What AI’s Really Doing to the Enterprise: The Call for Delegated Data Governance

There’s no disputing the impact of the growing usage of Artificial Intelligence throughout the enterprise. Organizations are becoming more analytically inclined, automation is rampant, and business users are empowered to accomplish more at a greater scale than they previously could.

Nonetheless, there’s another side to the pervasive deployment of cognitive computing technologies throughout the data ecosystem, particularly in terms of the mounting ease, accessibility, and utility of advanced analytics. The increasing demand for predictive insight—and the data required to facilitate it—has very real repercussions in terms of data privacy and regulatory compliance which, if not properly addressed, can restrict AI’s use for organizations.

Many firms are attempting to balance the data demands for AI with what Privacera SVP of Marketing Piet Loubser termed the “let’s stay out of trouble side of things. Meaning, there’s compliance, regulatory things, and internal controls. As much as we think externally of regulations from on top, the majority of organizations have much more stringent things going on inside their four walls.”

Violations of any of the concerns described by Loubser result in expensive legal and regulatory penalties with the potential to undermine any value gained from advanced analytics.
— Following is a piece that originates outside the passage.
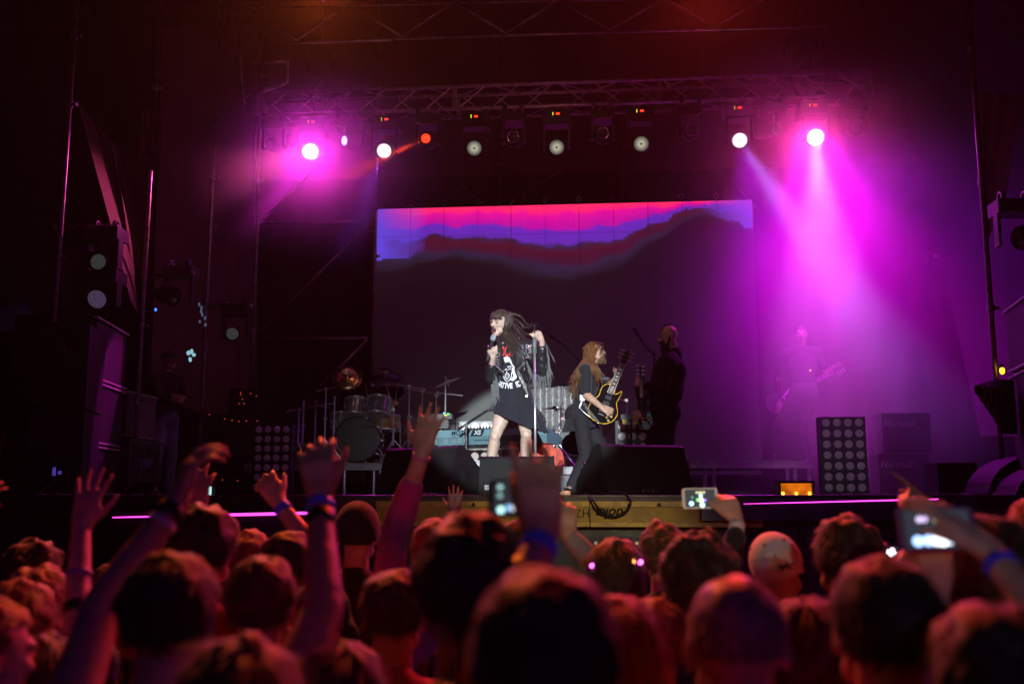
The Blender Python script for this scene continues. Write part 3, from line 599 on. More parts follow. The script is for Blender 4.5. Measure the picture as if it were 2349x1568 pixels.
# side fill towers: boxes given by the face that looks across the stage
def cabinet(name, label, cat, near, far, depth, z0, z1, grp=None, face=None, feet=True, badge=None, edge=None):
    """near/far: (x, y) ends of the face turned to the stage centre; depth goes away from the centre"""
    a, c = Vector((*near, 0)), Vector((*far, 0)); dd = (c-a).normalized(); nrm = Vector((dd.y, -dd.x, 0)); 
    if nrm.x*depth[0] > 0: nrm = -nrm
    D = depth[1]; t = thing(name, label, cat, ((a.x+c.x)/2, (a.y+c.y)/2, z0), grp)
    q = [a, c, c-nrm*D, a-nrm*D]; b = MB(); b.prism([Vector((p.x,p.y,z0+.008)) for p in q], (0,0,0), (0,0,z1-z0-.016)); b.build('cabinet', M_blackcab, t)
    b = MB(); e = .03
    q = [a+dd*e+nrm*.004, c-dd*e+nrm*.004, c-dd*e+nrm*.03, a+dd*e+nrm*.03]; b.prism([Vector((p.x,p.y,z0+.03)) for p in q], (0,0,0), (0,0,z1-z0-.06)); b.build('grille', face or M_grille, t)
    for zz in (z0+.010, z1-.028):
        b = MB(); q = [a+nrm*.004, c+nrm*.004, c+nrm*.045, a+nrm*.045]; b.prism([Vector((p.x,p.y,zz)) for p in q], (0,0,0), (0,0,.018)); b.build('lip', edge or M_blackcab, t)
    if badge: emblem(a+dd*.06+nrm*.032+Vector((0,0,z0+.09)), .06, t, dd, badge)
    return t
M_lip = mat('pale_lit_edge', (.55,.50,.55), .35, metal=.2)  # pale lips paint the lit cabinet edges; unlit stacks keep black ones
a, c = at(215, 722, 9.0), at(288, 766, 10.1)
nl, fr = (a.x, 9.0), (c.x, 10.1)
z = [S, at(215, 1016, 9.0).z, at(215, 868, 9.0).z, a.z]
badge_m = mat('magenta_badge', (.75,.45,.8), .4)
cabinet('side_fill_speaker', 'lowest cabinet of the tall violet lit speaker tower beside the amplifiers', 'speaker', nl, fr, (-1,.75), z[0], z[1]-.004, 'side fill speaker tower', edge=M_lip)
cabinet('side_fill_speaker', 'middle cabinet of the speaker tower with a small square badge low on its grille', 'speaker', nl, fr, (-1,.72), z[1], z[2]-.004, 'side fill speaker tower', edge=M_lip, badge=badge_m)
cabinet('side_fill_speaker', 'top cabinet of the speaker tower with a bright magenta upper edge', 'speaker', nl, fr, (-1,.72), z[2], z[3], 'side fill speaker tower', edge=M_lip)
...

Organizations are struggling to grant governed, secure access to data at the speed of contemporary business without overburdening IT teams with an inordinate amount of requests in what’s become a self-service, data-driven world.
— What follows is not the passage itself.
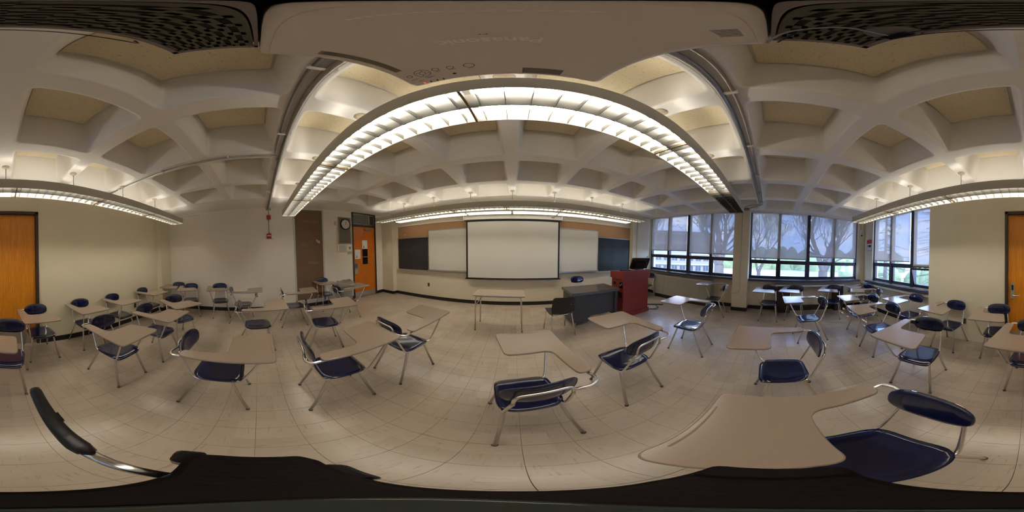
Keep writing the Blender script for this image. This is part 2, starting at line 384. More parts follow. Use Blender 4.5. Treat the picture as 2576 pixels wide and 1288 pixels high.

Addressing these issues calls for a new approach, one contingent upon the necessity of AI to the modern enterprise, in which the approach solidifies distributed data governance and access with the fortifications of traditional centralized methods. The delegated data governance framework counterbalances each of these needs to avail organizations of the sundry of sources necessary for meaningful AI with unassailable control of accessing them.

According to Privacera CEO Balaji Ganesan, when properly implemented with the correct framework, this model “automates data discovery and workflows with central reporting and auditing capabilities while data stewards, who are versed in regulations and business requirements, adapt centralized policies and processes for individual business lines.”

Flexible, Governed Access

The delegated data governance paradigm achieves two remarkable feats. It frees IT teams unfamiliar with the specifics of data and their business use cases from serving as a centralized governance gatekeeper for sources, which prolongs time to value in time sensitive cognitive computing deployments. It also creates timely, decentralized access to data sources with a model in which data stewards, familiar with data and their business value, provision access as needed.

The first of these achievements resolves the time-honored issue with conventional central access approaches in which “you create this whole data lake and we can process massive amounts of data, billions of billions of records for a mass of people, and we say the only access is this little thin straw,” Loubser observed. “By delegating you’re opening this up and we now have 20 straws, one for every department, every group.”

As Loubser indicated, the delegated model hinges on local data stewards well versed in business goals granting data access to their specific business units. However, that access is still based on centralized data governance, data privacy, and regulatory compliance policies that are locally enforced for more time-sensitive access by those familiar with data: the stewards.

Calculated Advantages for Citizen Data Science

The boons of this approach are manifold, assisting nearly every level of personnel involved with it. IT teams get the benefit of no longer being what Loubser termed “the organization of no”. They’re no longer in the data path of data scientists, business analysts, and end users—or in a position in which they protract time to access because of security concerns. However, as Loubser mentioned, IT still “does what it’s good at”, which is configuring any variety of cloud-based or on-premise tools and platforms for such users to process or analyze data.

The decentralized governance model behooves governance personnel by enabling them to still implement centralized policies. Moreover, Loubser mentioned IT and other governance personnel can still monitor data access through “a centralized pane of glass” to review within distributed source systems in real time.

The ultimate triumph, of course, is reserved for the beneficiaries of AI—the end users and businesspeople gaining from the democratization of data science this paradigm produces. “We now find data scientists in business groups,” Loubser revealed. “Marketing could have a data scientist. Embedded in the organization you can have your own data engineers.” Plus, the citizen data scientist phenomenon shows few signs of abating, and is perhaps the ultimate expression of the democratization of this field.

“Some [vendors] are saying the days of data science being the domain of the high end PhD in statistics is over,” Loubser confirmed. “We want to empower the citizen data scientists and BI analysts. There are thousands of these people throughout organizations. Maybe there are 10 of the high end data scientists.”

Both Worlds

The delegated governance model supports this trend of self-service analytics, citizen data scientists, and the burgeoning clamor for AI throughout business units in nearly each aspect of the enterprise. It does so by combining the best facets of the traditional centralized approach to data governance with decentralized capabilities in source systems. Subsequently, AI curators and end users get timely access to data for insights that help them do their jobs better than they otherwise could.